### CHALLENGE
Leave the pictures out and quote every line from the start of the listing to the line with "scene.camera = cam", inclusive.

### DATASET EXTRACT

----

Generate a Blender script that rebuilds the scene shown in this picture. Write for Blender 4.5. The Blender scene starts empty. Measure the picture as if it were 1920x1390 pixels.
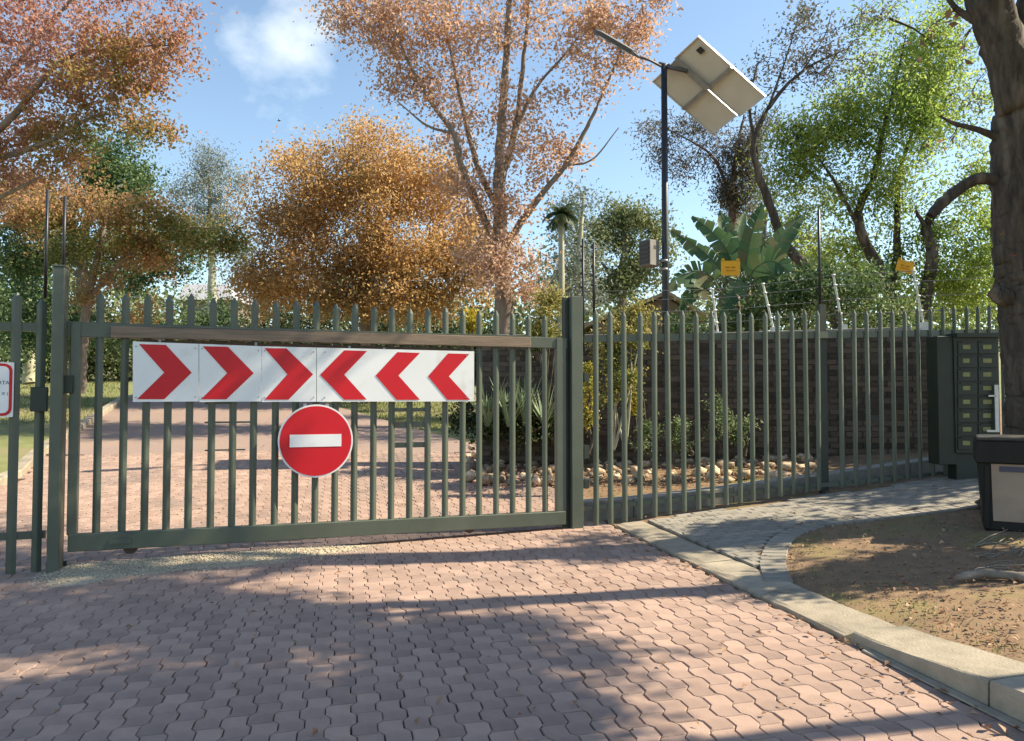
import bpy, math, random
import numpy as np
from mathutils import Vector, Matrix

random.seed(7)
RNG = np.random.default_rng(11)
R = math.radians
scene = bpy.context.scene
COL = scene.collection

# ------------------------------------------------------------------ camera, sky, sun, exposure
F = 1400.0                                   # focal length in pixels of a 1920 wide frame
EYE = Vector((0.0, 0.0, 1.42))
PITCH = math.atan(50.0 / F)
cd = bpy.data.cameras.new('camera')
cam = bpy.data.objects.new('camera', cd)
COL.objects.link(cam)
cam.location = EYE
cam.rotation_euler = (R(90) + PITCH, 0, 0)
cd.sensor_width = 36.0
cd.lens = 36.0 * F / 1920.0
cd.clip_start = 0.05
cd.clip_end = 2000.0
scene.camera = cam

SUN_EL, SUN_AZ = R(42), R(5)                # azimuth counted from +X towards +Y
SUN_DIR = Vector((math.cos(SUN_AZ) * math.cos(SUN_EL), math.sin(SUN_AZ) * math.cos(SUN_EL), math.sin(SUN_EL)))
w = bpy.data.worlds.new('World')
scene.world = w
w.use_nodes = True
wn, wl = w.node_tree.nodes, w.node_tree.links
wn.clear()
wo = wn.new('ShaderNodeOutputWorld')
bg = wn.new('ShaderNodeBackground')
sky = wn.new('ShaderNodeTexSky')
sky.sky_type = 'NISHITA'
sky.sun_disc = False
sky.sun_elevation = SUN_EL
sky.sun_rotation = R(90) - SUN_AZ
sky.air_density = 1.0
sky.dust_density = 0.25
sky.ozone_density = 2.6
bg.inputs['Strength'].default_value = 0.118
# a few thin clouds over the whole dome, one bigger puff among them
tc = wn.new('ShaderNodeTexCoord')
mp = wn.new('ShaderNodeMapping')
mp.inputs['Scale'].default_value = (1.0, 1.0, 1.6)
nz = wn.new('ShaderNodeTexNoise')
nz.inputs['Scale'].default_value = 6.0
nz.inputs['Detail'].default_value = 9.0
nz.inputs['Roughness'].default_value = 0.58
vd = wn.new('ShaderNodeVectorMath'); vd.operation = 'DISTANCE'
cdir = Vector(((530 - 960) / F, 1.0, (745 - 55) / F)).normalized()
vd.inputs[1].default_value = cdir
mr = wn.new('ShaderNodeMapRange')
mr.inputs['From Min'].default_value = 0.02
mr.inputs['From Max'].default_value = 0.115
mr.inputs['To Min'].default_value = 0.26
mr.inputs['To Max'].default_value = -0.10
ad = wn.new('ShaderNodeMath'); ad.operation = 'ADD'
cr = wn.new('ShaderNodeMapRange')
cr.inputs['From Min'].default_value = 0.56
cr.inputs['From Max'].default_value = 1.0
cr.inputs['To Max'].default_value = 0.5
mx = wn.new('ShaderNodeMix'); mx.data_type = 'RGBA'
mx.inputs['B'].default_value = (8.6, 8.8, 9.0, 1)
wl.new(tc.outputs['Generated'], mp.inputs['Vector'])
wl.new(mp.outputs['Vector'], nz.inputs['Vector'])
wl.new(tc.outputs['Generated'], vd.inputs[0])
wl.new(vd.outputs['Value'], mr.inputs['Value'])
wl.new(nz.outputs['Fac'], ad.inputs[0])
wl.new(mr.outputs['Result'], ad.inputs[1])
wl.new(ad.outputs[0], cr.inputs['Value'])
wl.new(cr.outputs['Result'], mx.inputs['Factor'])
wl.new(sky.outputs['Color'], mx.inputs['A'])
wl.new(mx.outputs['Result'], bg.inputs['Color'])
wl.new(bg.outputs['Background'], wo.inputs['Surface'])

sl = bpy.data.lights.new('sun', 'SUN')
sl.energy = 4.7
sl.angle = R(0.53)
sl.color = (1.0, 0.915, 0.78)
sun = bpy.data.objects.new('sun', sl)
COL.objects.link(sun)
sun.rotation_euler = SUN_DIR.to_track_quat('Z', 'Y').to_euler()
sun.location = (20, 5, 30)

scene.view_settings.view_transform = 'Standard'
scene.view_settings.look = 'None'
scene.view_settings.gamma = 1.0
scene.view_settings.use_curve_mapping = False
scene.view_settings.exposure = 1.2
scene.view_settings.use_white_balance = True
scene.view_settings.white_balance_temperature = 7400
scene.view_settings.white_balance_tint = 5
scene.render.engine = 'CYCLES'
scene.cycles.max_bounces = 8
scene.cycles.use_denoising = True

# ------------------------------------------------------------------ pixel -> place helpers (pixels of the 1920x1390 photograph)
CP, SP = math.cos(PITCH), math.sin(PITCH)


def ray(px, py):
    u, v = (px - 960) / F, (695 - py) / F
    return Vector((u, CP - v * SP, SP + v * CP))


def at(px, py, Y):
    d = ray(px, py)
    return EYE + d * (Y / d.y)


def px_of(p):
    q = Vector(p) - EYE
    dep = q.y * CP + q.z * SP
    return 960 + F * q.x / dep, 695 - F * (q.z * CP - q.y * SP) / dep, dep


# road: a tilted plane; behind the gate the ground climbs, right of the kerb it climbs too
KA = Vector((1.076, 7.93))
KB = Vector((2.12, 3.22))
KD = (KA - KB).normalized()                  # along the kerb, away from the camera
KN = Vector((KD.y, -KD.x))                   # to the right of it


def uv(x, y):
    q = Vector((x, y)) - KA
    return q.dot(KN), q.dot(KD)


def xy(u, v):
    q = KA + KN * u + KD * v
    return q.x, q.y


def gz(x, y):
    s = y - (7.6 + 0.34 * max(-14, min(x, 8))) - 0.8
    S = 0.5 * (s + math.sqrt(s * s + 1.0))
    S = min(S, 34) + 0.0
    u = uv(x, y)[0] - 0.3
    U = 0.5 * (u + math.sqrt(u * u + 0.15))
    U = min(U, 8)
    k = 0.085 if s > 0 else 0.085
    return 0.0166 * max(-40, min(x, 40)) + 0.005 * min(y, 60) + k * S + 0.078 * U - 0.012


def smooth(a, b, t):
    t = max(0, min(1, (t - a) / (b - a)))
    return t * t * (3 - 2 * t)


YBRK = 4.28                                  # here the dropped kerb ends and the raised one begins


def kh(y):
    return 0.03 if y > YBRK else 0.055 + 0.09 * (1 - smooth(2.9, YBRK, y))


def vz(x, y):
    u = max(0, uv(x, y)[0] - 0.3)
    return gz(x, y) + kh(y) * math.exp(-u / 1.3) + 0.01


def hit(px, py, zf=gz, far=120.0):
    d = ray(px, py)
    t0, t = 1.0, 1.0
    prev = 1
    while t < far:
        p = EYE + d * t
        if p.z < zf(p.x, p.y):
            lo, hi = t0, t
            for _ in range(30):
                m = (lo + hi) / 2
                q = EYE + d * m
                if q.z < zf(q.x, q.y):
                    hi = m
                else:
                    lo = m
            return EYE + d * hi
        t0 = t
        t += 0.1
    return EYE + d * far


# the gate stands on a vertical plane through the feet of its two posts
G0 = Vector((-3.835, 6.28, 0))
G1 = Vector((0.673, 7.85, 0))
GD = (G1 - G0).normalized()
GN = Vector((GD.y, -GD.x, 0))                # towards the camera


def gate_sz(px, py, off=0.0):
    d = ray(px, py)
    p0 = G0 + GN * off
    t = (p0 - EYE).dot(GN) / d.dot(GN)
    p = EYE + d * t
    return (p - G0).dot(GD), p.z


def GP(s, o, z):
    p = G0 + GD * s + GN * o
    return Vector((p.x, p.y, z))


# the fence right of the gate
H0 = Vector((0.77, 7.90, 0))
H1 = Vector((5.75, 9.25, 0))
HD = (H1 - H0).normalized()
HN = Vector((HD.y, -HD.x, 0))


def fence_sz(px, py, off=0.0):
    d = ray(px, py)
    p0 = H0 + HN * off
    t = (p0 - EYE).dot(HN) / d.dot(HN)
    p = EYE + d * t
    return (p - H0).dot(HD), p.z


def HP(s, o, z):
    p = H0 + HD * s + HN * o
    return Vector((p.x, p.y, z))


# ------------------------------------------------------------------ materials
def _new(name):
    m = bpy.data.materials.new(name)
    m.use_nodes = True
    n = m.node_tree.nodes
    b = n['Principled BSDF']
    return m, n, m.node_tree.links, b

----

### EXERCISE SOLUTION
Generate a Blender script that rebuilds the scene shown in this picture. Write for Blender 4.5. The Blender scene starts empty. Measure the picture as if it were 1920x1390 pixels.
import bpy, math, random
import numpy as np
from mathutils import Vector, Matrix

random.seed(7)
RNG = np.random.default_rng(11)
R = math.radians
scene = bpy.context.scene
COL = scene.collection

# ------------------------------------------------------------------ camera, sky, sun, exposure
F = 1400.0                                   # focal length in pixels of a 1920 wide frame
EYE = Vector((0.0, 0.0, 1.42))
PITCH = math.atan(50.0 / F)
cd = bpy.data.cameras.new('camera')
cam = bpy.data.objects.new('camera', cd)
COL.objects.link(cam)
cam.location = EYE
cam.rotation_euler = (R(90) + PITCH, 0, 0)
cd.sensor_width = 36.0
cd.lens = 36.0 * F / 1920.0
cd.clip_start = 0.05
cd.clip_end = 2000.0
scene.camera = cam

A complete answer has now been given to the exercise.